Vitter seeks tougher response on food stamp misuse

BATON ROUGE — State leaders haven’t done enough to aggressively pursue food stamp recipients who overspent their balance when

the electronic food stamp service was down last month, U.S. Sen. David Vitter said Monday.

Several Louisiana retailers, including

Wal-Mart stores in Mansfield and Springhill, allowed food stamp

recipients to make

unlimited purchases on Oct. 12, when the electronic card system

was down across many states and balances couldn’t be checked.

Vitter accused people who overspent

their benefits of theft and said they should be prosecuted and ousted

from the food stamp

program. He urged Suzy Sonnier, secretary of the Louisiana

Department of Children and Family Services, and Attorney General

Buddy Caldwell to respond harshly to the incidents.
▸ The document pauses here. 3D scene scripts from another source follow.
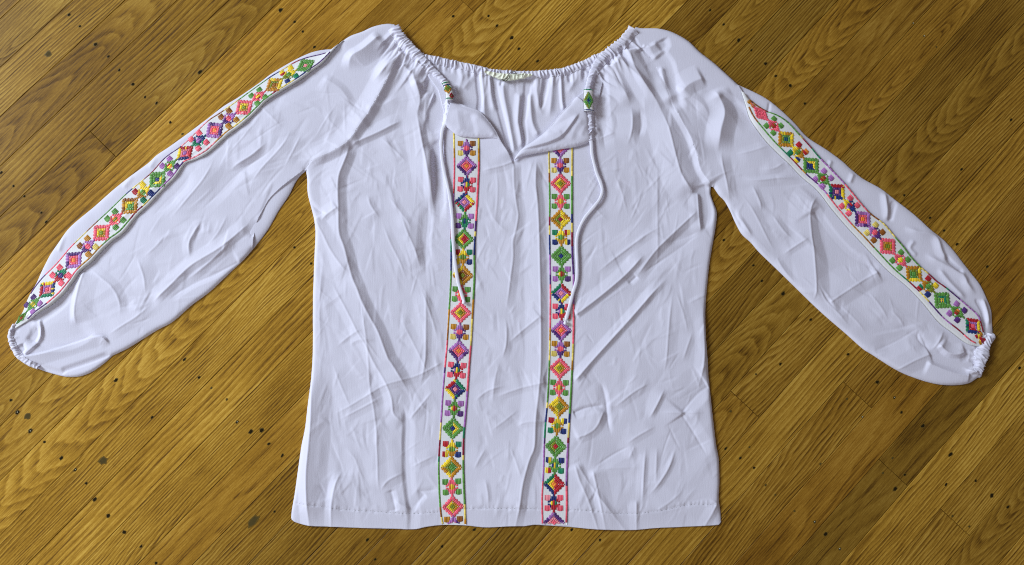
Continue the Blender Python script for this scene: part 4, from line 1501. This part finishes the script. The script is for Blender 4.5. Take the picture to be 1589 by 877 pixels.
tl = Band(TL_OUT, TL_IN, 460, 29, z_left)
TLB = part('trim_band', tl.mesh(4.0), M_TRIM, label='embroidered band along the upper edge of the left sleeve')
run(TLB, tl, [((473.5, 101), 'D', ('green', None, 'green', 'pale'), {'sq': .78}), ((448, 115), 'F', (('yellow', 'olive', ['green', 'green', 'olive']), ['yellow', 'teal', 'navy', ('yellow', 'red')]), {'sq': .85}),
              ((425, 131), 'D', ('gold', 'yellow', ['olive', 'gold'], 'brown'), {'sq': .85}), ((400, 149), 'F', (('pink', None, ['orange', 'yellow', 'red']), ['green']), {'sq': .85}), ((378, 166), 'D', D_PINK, {'sq': .95}),
              ((354, 183), 'F', (('lilac', 'purple', 'pink'), ['brown', 'gold', 'gold', 'brown'])), ((332, 201.5), 'D', ('lilac', 'purple', 'pink', 'orange')), ((307, 217.5), 'F', (('navy', 'teal', ['lilac', 'lilac', 'navy']), ['pink'])),
              ((285.5, 236.7), 'D', (['red', 'yellow', 'navy', 'red'], None, ['pale', 'pink'], 'lilac'), {'sq': .8}), ((262, 257), 'F', (('green', None, ['red', 'yellow', 'orange']), ['lilac', 'purple', 'lilac', 'lilac']), {'sq': .9}),
              ((243, 278), 'D', D_GREEN), ((220.7, 298), 'F', (('yellow', 'gold', ['green', 'olive', 'green']), ['yellow', 'navy', 'teal', 'red'])), ((200, 319), 'D', ('gold', 'brown', ['yellow', 'green'], 'green')),
              ((177.5, 340), 'F', (('pink', None, ['orange', 'olive', 'orange']), ['green'])), ((156, 361), 'D', D_PINK), ((135, 382), 'F', (('lilac', 'purple', 'pink'), ['gold', 'straw', 'gold', 'brown'])),
              ((113, 403.5), 'D', D_PURP), ((92.6, 427), 'F', (('teal', 'red', ['navy', 'purple', 'navy']), ['pink'])), ((72, 449), 'D', (['yellow', 'red', 'teal', 'navy'], None, ['lilac', 'pale'], 'pink'), {'sq': .9}),
              ((50, 472), 'F', (('green', None, ['yellow', 'olive', 'yellow']), ['purple', 'lilac', 'lilac', 'purple']), {'sq': .8}), ((31, 493), 'D', ('green', None, 'olive', 'red'), {'sq': .45, 'R': 12})], 16.4, 300)
border(TLB, tl, .02, ['purple', 'crimson', 'straw', 'navy', 'green', 'straw', 'brown', 'pale', 'purple', 'crimson', 'straw', 'navy', 'green', 'brown', 'straw', 'pink', 'purple'],
       [40, 14, 24, 24, 58, 30, 24, 62, 40, 36, 24, 16, 60, 20, 30, 62, 40], .03, .93, 2.0, 5)
border(TLB, tl, .86, ['purple', 'navy', 'straw', 'crimson', 'green', 'straw', 'gold', 'pale', 'pink', 'purple', 'lilac', 'navy', 'straw', 'crimson', 'green', 'gold', 'pink', 'purple'],
       [52, 22, 26, 14, 62, 20, 36, 48, 14, 22, 40, 20, 18, 28, 58, 52, 68, 44], .04, .97, 2.2, 6)

# right sleeve band: its plain lower margin lies over the sleeve
wr_ = np.cumsum(wob.normal(0, .10, 470)); wr_ -= np.linspace(wr_[0], wr_[-1], 470)


def z_right(pos, u):
    n = len(pos)
    v = np.linspace(0, 1, n)[:, None]
    U = u[None]
    base = sample(Hf, pos.reshape(-1, 2)).reshape(pos.shape[:2])
    back = sample(Hb, pos.reshape(-1, 2)).reshape(pos.shape[:2])
    k = np.ones(15) / 15
    base = np.apply_along_axis(lambda q: np.convolve(np.pad(q, 7, 'edge'), k, 'valid'), 0, base)
    z = (back + 2.0) * (1 - U) ** 2 + (base + 2.2) * (1 - (1 - U) ** 2)
    z += wr_[:n, None] * .5 * U * (1 - U) * 2 + .9 * np.sin(U * math.pi)
    return z - .9 * np.clip((U - .94) / .06, 0, 1) ** 2


tr_ = Band(TR_OUT, TR_IN, 470, 29, z_right)
TRB = part('trim_band', tr_.mesh(3.5), M_TRIM, label='embroidered band along the upper edge of the right sleeve')
run(TRB, tr_, [((1166, 161), 'F', (('gold', 'pink', 'orange'), ['gold']), {'sq': .35, 'R': 9}), ((1181, 176), 'D', ('pink', None, 'pink', 'pink'), {'sq': .6}), ((1201, 195), 'F', (('pink', None, ['brown', 'red', 'brown']), ['green']), {'sq': .9}),
               ((1220, 216), 'D', ('gold', 'yellow', ['olive', 'green'], ['teal', 'navy'])), ((1239, 236), 'F', (('yellow', 'gold', ['green', 'olive', 'green']), ['teal', 'red', ('red', 'orange'), ('yellow', 'navy')])),
               ((1259, 256.5), 'D', ('green', None, ['navy', 'yellow'], 'navy')), ((1278, 277), 'F', (('green', None, ['red', 'brown', 'red']), ['lilac'])), ((1299, 297.5), 'D', (['teal', 'navy', 'yellow', 'red'], None, 'purple', 'pale')),
               ((1319, 319), 'F', (('yellow', 'navy', ['lilac', 'purple', 'red']), ['pink'])), ((1339.4, 340), 'D', ('lilac', 'purple', 'pink', 'orange')), ((1358, 360.7), 'F', (('lilac', 'purple', 'pink'), ['straw', 'straw', 'brown', 'brown'])),
               ((1378, 382), 'D', ('pink', None, 'gold', 'olive')), ((1397.5, 403.5), 'F', (('pink', None, 'yellow'), ['green'])), ((1418.7, 424.8), 'D', ('gold', 'yellow', ['green', 'olive'], 'green')),
               ((1440.7, 444.5), 'F', (('gold', 'olive', 'green'), [('red', 'teal'), 'red', 'yellow', 'navy'])), ((1462.6, 466), 'D', ('green', None, ['green', 'teal'], ['navy', 'yellow'])),
               ((1486, 484), 'F', (('green', None, ['red', 'brown', 'orange']), ['lilac', 'lilac', 'purple', 'purple'])), ((1511, 506), 'D', (['teal', 'navy', 'yellow', 'red'], None, ['red', 'lilac'], 'pink'), {'sq': .9}), ((1523, 525), 'F', (('yellow', 'crimson', 'red'), ['red', 'gold']), {'sq': .6, 'R': 11})], 16.4, 400)
border(TRB, tr_, .03, ['brown', 'green', 'straw', 'crimson', 'teal', 'lilac', 'pink', 'brown', 'straw', 'green', 'straw', 'crimson', 'teal', 'purple', 'lilac', 'crimson'],
       [36, 62, 10, 24, 22, 58, 54, 24, 34, 62, 18, 34, 12, 18, 46, 24], .02, .98, 2.3, 7)
border(TRB, tr_, .80, ['brown', 'green', 'teal', 'crimson', 'gold', 'purple', 'lilac', 'pink', 'gold', 'brown', 'green', 'teal', 'crimson', 'straw', 'purple', 'lilac', 'crimson', 'pink'],
       [30, 62, 22, 26, 6, 30, 26, 62, 40, 16, 62, 16, 26, 22, 34, 20, 26, 30], .05, .985, 2.2, 8)

# the ends of the front bands gathered on the drawstring casing
def casing_tab(a, b, z0, seq, seed, cols):
    tb = Band(P(a), P(b), 40, 11, lambda pos, u: np.tile(z0 + 3.2 * np.sqrt(np.clip(1 - (2 * u - 1) ** 2, 0, 1))[None], (len(pos), 1)) + .5 * np.sin(np.linspace(0, 22, len(pos)))[:, None])
    ob = part('casing_trim', tb.mesh(4), M_TRIM)
    for q in seq:
        motif(ob, tb, q[0], q[3], q[4], q[5], q[1], q[2], None if q[1] == 'D' else q[6], seed=seed, squash=q[7] if len(q) > 7 else 1)
    for i, (vv, cc) in enumerate(cols):
        st = Stitches()
        k = int(vv * (tb.n - 1))
        a_, b_ = tb.A[k], tb.B[k]
        for j in range(3):
            p, q_ = a_ + (b_ - a_) * j / 3, a_ + (b_ - a_) * (j + 1) / 3
            st.add(p * 1e3, q_ * 1e3, 1.9, cc, 1.0)
        v = np.array(st.v)
        xy = v[:, :2] * 1e-3
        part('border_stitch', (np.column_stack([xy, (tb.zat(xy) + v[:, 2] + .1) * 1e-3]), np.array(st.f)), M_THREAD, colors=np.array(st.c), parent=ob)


casing_tab('685.5,131 689,138 691.5,146 692,158', '696,128 701,137 704,147 703,158', 12.6,
           [((695, 140.5), 'D', ('gold', 'green', 'olive', 'olive'), (692, 130), (697, 152), 8.5, None, .75), ((701, 151), 'D', ('red', 'crimson', 'red', 'green'), (700, 142), (702, 160), 5.2, None, .7)], 501,
           [(.08, 'teal'), (.22, 'navy'), (.93, 'teal')])
casing_tab('905,141 904.5,155 905,175', '919.5,142 919.5,158 920.5,176', 12.6,
           [((912.3, 158.5), 'D', ('green', 'olive', ['green', 'teal'], 'navy'), (912, 145), (912.6, 172), 14.5, None, .55)], 502, [(.03, 'teal'), (.95, 'navy')])


# ---- drawstring ties
def tube(center, rw, rh, zfn, seg=10, tip=True):
    c = resample(W(center, .009), max(30, int(arclen(W(center))[-1] / .0018)))
    tg = np.gradient(c, axis=0)
    tg /= np.linalg.norm(tg, axis=1)[:, None]
    nm = np.stack([-tg[:, 1], tg[:, 0]], 1)
    z = zfn(c)
    z = np.convolve(np.pad(z, 6, 'edge'), np.ones(13) / 13, 'valid')
    n = len(c)
    th = np.linspace(0, 2 * math.pi, seg, endpoint=False)
    sc = np.ones(n)
    if tip:
        sc[-2:] = [.8, .3]
    # a flat tube: a soft dent along the middle
    lat = np.cos(th)
    vert = np.sin(th) * (1 - .35 * np.exp(-(lat / .35) ** 2) * (np.sin(th) > 0))
    wv = 1 + .06 * np.sin(np.arange(n) * .21) + .04 * np.sin(np.arange(n) * .53)
    xy = c[:, None] + nm[:, None] * (lat[None] * rw * 1e-3 * (sc * wv)[:, None])[..., None]
    zz = (z[:, None] + (rh * (.95 + vert[None] * sc[:, None])) * 1e-3)
    v = np.column_stack([xy.reshape(-1, 2), zz.ravel()])
    a = np.arange(n - 1)[:, None] * seg
    j = np.arange(seg)[None]
    f = np.stack([(a + j), (a + (j + 1) % seg), (a + seg + (j + 1) % seg), (a + seg + j)], 2).reshape(-1, 4)
    return v, f


zt = lambda c: np.maximum(sample(blur(Hf, 6), c), 6) * 1e-3 + .0006
TIE_L = S('691,193 687.5,199 685.5,210 684.5,226 686,246 690,268 694,285 698,305 702,338 703.5,376 706,406 710,433 713,445 717,458 720,468')
TIE_R = S('917,214 918,224 919.5,241 926,267 932,282 935,295 932,307 922,321 908,338 899,356 895,376 896,406 896,425 894.5,438 890,453 884,476 878.5,497')


def knot(px, r):
    c = W([px], .01)[0]
    z = float(zt(np.array([c]))[0])
    v, f = [], []
    nu, nv = 12, 8
    for i in range(nv + 1):
        for j in range(nu):
            a, b = math.pi * i / nv, 2 * math.pi * j / nu
            q = 1 + .15 * math.sin(3 * b + i)
            v.append((c[0] + r * q * math.sin(a) * math.cos(b) * 1e-3, c[1] + r * 1.25 * q * math.sin(a) * math.sin(b) * 1e-3, z + (r * .85 + r * .85 * math.cos(a)) * 1e-3))
    for i in range(nv):
        for j in range(nu):
            f.append((i * nu + j, i * nu + (j + 1) % nu, (i + 1) * nu + (j + 1) % nu, (i + 1) * nu + j))
    return np.array(v), np.array(f)


part('drawstring_tie', join(tube(TIE_L, 2.7, 1.35, zt), knot((720, 469), 2.9)), M_CORD, label='straight tie lying down over the left band')
part('drawstring_tie', join(tube(TIE_R, 2.7, 1.35, zt), knot((877.5, 501), 2.8)), M_CORD, label='bent tie swinging out and back over the right band')

# ---- label sewn in the back of the neck, crumpled
lab = part('neck_label', join(gathered(S('752,113 765,117 778,120.5 790,121.5 803,120.5 817,119 825,118'), np.array([1.5, 3.5, 5.0, 5.6, 5.2, 3.8, 1.5]), lambda c: np.full(len(c), .0098), 1.6, 2.6, 6.5, .5, 21, 13, .3)), M_LABEL, label='crumpled cream label in the back of the neck')
ink = lambda s, w: tube(S(s), w, .35, lambda c: np.full(len(c), .0126), 6)
part('label_print', join(ink('779,125.5 785,127 791,121.5 789.5,117 793,113.5 800,112.5', .55), ink('777,124 783,125.5 787.5,121.5', .4), ink('796,116 801,115 803,119', .4), ink('806,117 811,116.5', .4)), M_INK, parent=lab)

# ---- hem stitches
st = Stitches()
hv, hf, hc = [], [], []
TH['hem'] = np.array([.50, .49, .55])
for p in HEM_MARKS:
    w = W([p, p + [2.2, r2.normal(0, .3)]])
    st.add(w[0] * 1e3, w[1] * 1e3, .7, 'hem', .35)
v = np.array(st.v)
xy = v[:, :2] * 1e-3
hm = part('hem_stitching', (np.column_stack([xy, (sample(Hf, xy) + v[:, 2] + .05) * 1e-3]), np.array(st.f)), M_THREAD, colors=np.array(st.c))
hm['kind'] = 'stuff'
print('tris', sum(len(o.data.polygons) * 2 for o in SC.objects if o.type == 'MESH'))
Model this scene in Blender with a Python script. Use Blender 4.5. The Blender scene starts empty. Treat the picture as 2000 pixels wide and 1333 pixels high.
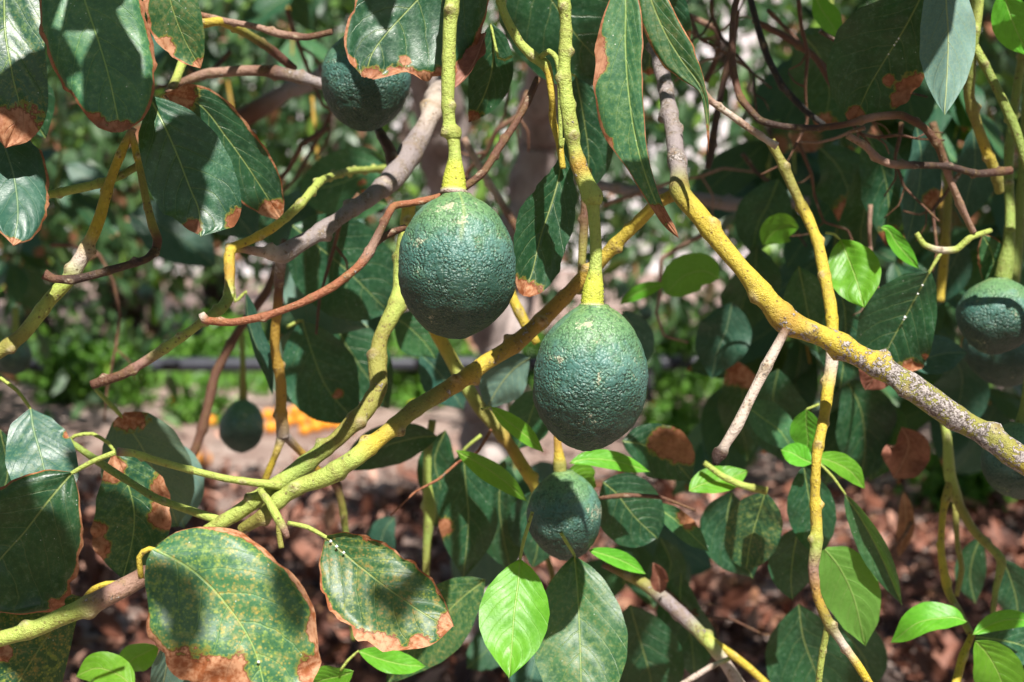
import bpy, math, random
import numpy as np
from mathutils import Vector, Euler, Matrix, noise as mnoise

# ------------------------------------------------------------------ camera, light, exposure
SC = bpy.context.scene
COL = SC.collection
CAM_H, PITCH = 1.25, 5.5
cam_data = bpy.data.cameras.new('camera')
cam_data.lens = 50.0
cam_data.sensor_width = 36.0
cam_data.clip_start, cam_data.clip_end = 0.02, 500.0
cam_data.dof.use_dof = True
cam_data.dof.focus_distance = 0.92
cam_data.dof.aperture_fstop = 7.8
cam = bpy.data.objects.new('camera', cam_data)
cam.location = (0, 0, CAM_H)
cam.rotation_euler = (math.radians(90 - PITCH), 0, 0)
COL.objects.link(cam)
SC.camera = cam

SUN_EL, SUN_AZ = math.radians(52), math.radians(15)      # azimuth: to the right of straight behind the camera
SUN = Vector((math.sin(SUN_AZ) * math.cos(SUN_EL), -math.cos(SUN_AZ) * math.cos(SUN_EL), math.sin(SUN_EL)))
world = bpy.data.worlds.new('World')
SC.world = world
world.use_nodes = True
wn = world.node_tree
sky = wn.nodes.new('ShaderNodeTexSky')
sky.sky_type = 'NISHITA'
sky.sun_disc = False
sky.sun_elevation = SUN_EL
sky.sun_rotation = math.atan2(SUN.x, SUN.y)
bgn = wn.nodes['Background']
wn.links.new(sky.outputs[0], bgn.inputs[0])
bgn.inputs[1].default_value = 0.05
sl = bpy.data.lights.new('sun', 'SUN')
sl.energy = 5.0
sl.angle = math.radians(0.5)
sl.color = (1.0, 0.955, 0.88)
so = bpy.data.objects.new('sun', sl)
so.rotation_euler = SUN.to_track_quat('Z', 'Y').to_euler()
COL.objects.link(so)
vs = SC.view_settings
vs.view_transform = 'Standard'
vs.look = 'None'
vs.gamma = 1.0
vs.use_curve_mapping = False
vs.exposure = 1.1
SC.cycles.use_denoising = True
SC.cycles.max_bounces = 8
SC.cycles.transparent_max_bounces = 8

# ------------------------------------------------------------------ helpers
RM = Euler((math.radians(90 - PITCH), 0, 0)).to_matrix()
CAMV = Vector((0, 0, CAM_H))
KP = 36 / 50 / 2000
rng = np.random.default_rng(7)
random.seed(7)


def at(px, py, d):
    return CAMV + RM @ Vector(((px - 1000) * KP * d, (666.5 - py) * KP * d, -d))


def spline(P, n, ten=1.0):
    """Catmull-Rom through the rows of P, resampled to n rows evenly along its first three columns."""
    P = np.asarray(P, float)
    if len(P) == 2:
        dense = P[0] + (P[1] - P[0]) * np.linspace(0, 1, 24)[:, None]
    else:
        Q = np.vstack([2 * P[0] - P[1], P, 2 * P[-1] - P[-2]])
        t = np.linspace(0, 1, 14, endpoint=False)[:, None]
        segs = []
        for i in range(1, len(Q) - 2):
            a, b, c, d = Q[i - 1], Q[i], Q[i + 1], Q[i + 2]
            m0, m1 = .5 * ten * (c - a), .5 * ten * (d - b)
            segs.append((2 * t ** 3 - 3 * t ** 2 + 1) * b + (t ** 3 - 2 * t ** 2 + t) * m0 + (3 * t ** 2 - 2 * t ** 3) * c + (t ** 3 - t ** 2) * m1)
        dense = np.vstack(segs + [P[-1:]])
    s = np.r_[0, np.cumsum(np.linalg.norm(np.diff(dense[:, :3], axis=0), axis=1))]
    q = np.linspace(0, s[-1], n)
    return np.stack([np.interp(q, s, dense[:, k]) for k in range(dense.shape[1])], 1), s[-1]


def mesh_obj(name, V, F, mat, parent=None, origin=None, attrs=None, smooth=True, mats=None, midx=None):
    V = np.asarray(V, float)
    o0 = np.asarray(origin if origin is not None else V.mean(0), float)
    me = bpy.data.meshes.new(name)
    if isinstance(F, np.ndarray):
        k = F.shape[1]
        me.vertices.add(len(V))
        me.vertices.foreach_set('co', (V - o0).astype(np.float32).ravel())
        me.loops.add(F.size)
        me.loops.foreach_set('vertex_index', F.astype(np.int32).ravel())
        me.polygons.add(len(F))
        me.polygons.foreach_set('loop_start', np.arange(0, F.size, k, dtype=np.int32))
        me.polygons.foreach_set('loop_total', np.full(len(F), k, np.int32))
        me.update(calc_edges=True)
    else:
        me.from_pydata([tuple(v) for v in (V - o0)], [], [tuple(int(i) for i in f) for f in F])
    me.polygons.foreach_set('use_smooth', [smooth] * len(me.polygons))
    for an, (ty, arr) in (attrs or {}).items():
        a = me.attributes.new(an, ty, 'POINT')
        arr = np.asarray(arr, np.float32)
        if ty == 'FLOAT':
            a.data.foreach_set('value', arr.ravel())
        elif ty == 'FLOAT_VECTOR':
            a.data.foreach_set('vector', arr.ravel())
        else:
            a.data.foreach_set('color', np.c_[arr, np.ones(len(arr))].astype(np.float32).ravel())
    for m in (mats or [mat]):
        me.materials.append(m)
    if midx is not None:
        me.polygons.foreach_set('material_index', np.asarray(midx, np.int32))
    me.validate()
    ob = bpy.data.objects.new(name, me)
    COL.objects.link(ob)
    put(ob, o0, parent)
    return ob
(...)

He sent the two state officials a letter last week, and followed up Monday with another letter saying he was disappointed

with their responses to his concerns.

Both Sonnier and Caldwell have suggested they don’t have the authority to prosecute violators or strip their benefits as Vitter

has suggested.

Sonnier said Monday that she’s asked

the department’s lawyers to “take another look to see what else can be

done to punish

people for any fraud.” Sonnier asked federal officials for

permission to suspend food stamp benefits for recipients determined

to have knowingly overspent the balances on their food stamp debit

cards when the contractor, Xerox Corp., had technical problems

that shut down the system. The U.S. Department of Agriculture,

which oversees the food stamp program, has not issued a decision.

But Vitter said the state has the authority to disqualify and suspend anyone guilty of theft or fraud from the food stamp

program without the USDA’s approval.

“So I again urge you to take such

action in these cases without first asking permission unnecessarily from

the Obama administration,”

he wrote.

Sonnier said no taxpayer dollars were

paid for the improper food stamp purchases because the retailers didn’t

follow the emergency

process required when the electronic debit system isn’t working.

She said it was up to the retailers to determine if they

wanted to seek prosecution since it was their money lost.

Vitter disagreed, saying state officials could do more and work with prosecutors in the local jurisdictions to push for charges

to be filed.

In a response letter Monday, Caldwell agreed to meet with Vitter — while also reminding him that local district attorneys

have jurisdiction in such types of criminal cases.

“However, my office has reached out to the affected district attorneys and offered to make our resources available to assist

their offices with this matter,” Caldwell wrote.